Data supplied:
──────────────────────────────
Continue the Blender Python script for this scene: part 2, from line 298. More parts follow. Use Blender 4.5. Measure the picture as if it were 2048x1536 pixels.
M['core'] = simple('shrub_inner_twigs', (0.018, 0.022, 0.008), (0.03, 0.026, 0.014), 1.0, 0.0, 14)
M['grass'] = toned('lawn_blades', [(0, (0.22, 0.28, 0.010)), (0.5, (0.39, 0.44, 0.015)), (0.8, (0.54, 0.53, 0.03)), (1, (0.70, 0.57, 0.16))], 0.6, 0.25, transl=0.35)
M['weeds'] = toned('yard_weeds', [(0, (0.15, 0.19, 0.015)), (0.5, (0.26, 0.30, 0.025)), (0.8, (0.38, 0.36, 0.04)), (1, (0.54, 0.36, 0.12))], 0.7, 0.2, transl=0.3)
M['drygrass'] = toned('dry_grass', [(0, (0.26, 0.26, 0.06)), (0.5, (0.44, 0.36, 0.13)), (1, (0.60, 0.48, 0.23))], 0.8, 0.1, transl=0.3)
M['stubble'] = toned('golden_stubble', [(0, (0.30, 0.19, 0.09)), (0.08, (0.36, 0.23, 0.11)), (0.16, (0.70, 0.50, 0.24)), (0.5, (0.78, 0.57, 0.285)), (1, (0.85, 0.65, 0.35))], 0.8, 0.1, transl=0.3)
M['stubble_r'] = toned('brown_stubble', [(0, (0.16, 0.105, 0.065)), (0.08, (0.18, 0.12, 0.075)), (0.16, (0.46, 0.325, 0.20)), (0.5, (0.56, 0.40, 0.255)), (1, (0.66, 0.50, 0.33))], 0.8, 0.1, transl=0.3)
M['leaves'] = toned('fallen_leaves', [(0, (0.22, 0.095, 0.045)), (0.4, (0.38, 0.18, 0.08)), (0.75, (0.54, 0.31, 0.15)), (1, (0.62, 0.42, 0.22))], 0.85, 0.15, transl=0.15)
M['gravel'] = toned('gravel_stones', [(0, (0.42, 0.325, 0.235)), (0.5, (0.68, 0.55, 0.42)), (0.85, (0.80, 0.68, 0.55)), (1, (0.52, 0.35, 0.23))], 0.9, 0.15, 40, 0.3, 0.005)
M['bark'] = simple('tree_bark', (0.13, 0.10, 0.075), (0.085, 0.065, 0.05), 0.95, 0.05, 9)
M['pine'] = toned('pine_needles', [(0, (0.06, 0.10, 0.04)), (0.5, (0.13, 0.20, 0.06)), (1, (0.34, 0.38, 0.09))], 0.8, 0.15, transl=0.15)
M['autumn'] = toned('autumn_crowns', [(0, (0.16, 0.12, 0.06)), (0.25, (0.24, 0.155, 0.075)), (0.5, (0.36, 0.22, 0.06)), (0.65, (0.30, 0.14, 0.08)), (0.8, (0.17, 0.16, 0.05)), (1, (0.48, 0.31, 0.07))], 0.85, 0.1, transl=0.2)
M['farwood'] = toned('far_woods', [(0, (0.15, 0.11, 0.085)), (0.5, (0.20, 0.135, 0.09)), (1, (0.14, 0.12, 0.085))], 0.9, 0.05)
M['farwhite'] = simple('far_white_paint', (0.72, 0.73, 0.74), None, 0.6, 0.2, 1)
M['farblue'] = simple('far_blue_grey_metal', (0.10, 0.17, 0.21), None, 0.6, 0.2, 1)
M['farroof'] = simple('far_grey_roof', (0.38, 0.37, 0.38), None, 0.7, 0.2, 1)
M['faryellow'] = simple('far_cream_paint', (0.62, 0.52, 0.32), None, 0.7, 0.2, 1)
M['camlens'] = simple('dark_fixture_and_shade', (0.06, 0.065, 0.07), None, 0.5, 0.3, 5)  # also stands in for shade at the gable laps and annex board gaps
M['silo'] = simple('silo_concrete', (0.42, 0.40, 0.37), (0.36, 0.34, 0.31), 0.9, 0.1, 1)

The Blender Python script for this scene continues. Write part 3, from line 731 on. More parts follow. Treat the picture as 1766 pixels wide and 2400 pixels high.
──────────────────────────────
Directions: Transcribe the material exactly as it reads.

Full answer:
Continue the Blender Python script for this scene: part 2, from line 298. More parts follow. Use Blender 4.5. Measure the picture as if it were 2048x1536 pixels.
M['core'] = simple('shrub_inner_twigs', (0.018, 0.022, 0.008), (0.03, 0.026, 0.014), 1.0, 0.0, 14)
M['grass'] = toned('lawn_blades', [(0, (0.22, 0.28, 0.010)), (0.5, (0.39, 0.44, 0.015)), (0.8, (0.54, 0.53, 0.03)), (1, (0.70, 0.57, 0.16))], 0.6, 0.25, transl=0.35)
M['weeds'] = toned('yard_weeds', [(0, (0.15, 0.19, 0.015)), (0.5, (0.26, 0.30, 0.025)), (0.8, (0.38, 0.36, 0.04)), (1, (0.54, 0.36, 0.12))], 0.7, 0.2, transl=0.3)
M['drygrass'] = toned('dry_grass', [(0, (0.26, 0.26, 0.06)), (0.5, (0.44, 0.36, 0.13)), (1, (0.60, 0.48, 0.23))], 0.8, 0.1, transl=0.3)
M['stubble'] = toned('golden_stubble', [(0, (0.30, 0.19, 0.09)), (0.08, (0.36, 0.23, 0.11)), (0.16, (0.70, 0.50, 0.24)), (0.5, (0.78, 0.57, 0.285)), (1, (0.85, 0.65, 0.35))], 0.8, 0.1, transl=0.3)
M['stubble_r'] = toned('brown_stubble', [(0, (0.16, 0.105, 0.065)), (0.08, (0.18, 0.12, 0.075)), (0.16, (0.46, 0.325, 0.20)), (0.5, (0.56, 0.40, 0.255)), (1, (0.66, 0.50, 0.33))], 0.8, 0.1, transl=0.3)
M['leaves'] = toned('fallen_leaves', [(0, (0.22, 0.095, 0.045)), (0.4, (0.38, 0.18, 0.08)), (0.75, (0.54, 0.31, 0.15)), (1, (0.62, 0.42, 0.22))], 0.85, 0.15, transl=0.15)
M['gravel'] = toned('gravel_stones', [(0, (0.42, 0.325, 0.235)), (0.5, (0.68, 0.55, 0.42)), (0.85, (0.80, 0.68, 0.55)), (1, (0.52, 0.35, 0.23))], 0.9, 0.15, 40, 0.3, 0.005)
M['bark'] = simple('tree_bark', (0.13, 0.10, 0.075), (0.085, 0.065, 0.05), 0.95, 0.05, 9)
M['pine'] = toned('pine_needles', [(0, (0.06, 0.10, 0.04)), (0.5, (0.13, 0.20, 0.06)), (1, (0.34, 0.38, 0.09))], 0.8, 0.15, transl=0.15)
M['autumn'] = toned('autumn_crowns', [(0, (0.16, 0.12, 0.06)), (0.25, (0.24, 0.155, 0.075)), (0.5, (0.36, 0.22, 0.06)), (0.65, (0.30, 0.14, 0.08)), (0.8, (0.17, 0.16, 0.05)), (1, (0.48, 0.31, 0.07))], 0.85, 0.1, transl=0.2)
M['farwood'] = toned('far_woods', [(0, (0.15, 0.11, 0.085)), (0.5, (0.20, 0.135, 0.09)), (1, (0.14, 0.12, 0.085))], 0.9, 0.05)
M['farwhite'] = simple('far_white_paint', (0.72, 0.73, 0.74), None, 0.6, 0.2, 1)
M['farblue'] = simple('far_blue_grey_metal', (0.10, 0.17, 0.21), None, 0.6, 0.2, 1)
M['farroof'] = simple('far_grey_roof', (0.38, 0.37, 0.38), None, 0.7, 0.2, 1)
M['faryellow'] = simple('far_cream_paint', (0.62, 0.52, 0.32), None, 0.7, 0.2, 1)
M['camlens'] = simple('dark_fixture_and_shade', (0.06, 0.065, 0.07), None, 0.5, 0.3, 5)  # also stands in for shade at the gable laps and annex board gaps
M['silo'] = simple('silo_concrete', (0.42, 0.40, 0.37), (0.36, 0.34, 0.31), 0.9, 0.1, 1)

The Blender Python script for this scene continues. Write part 3, from line 731 on. More parts follow. Treat the picture as 1766 pixels wide and 2400 pixels high.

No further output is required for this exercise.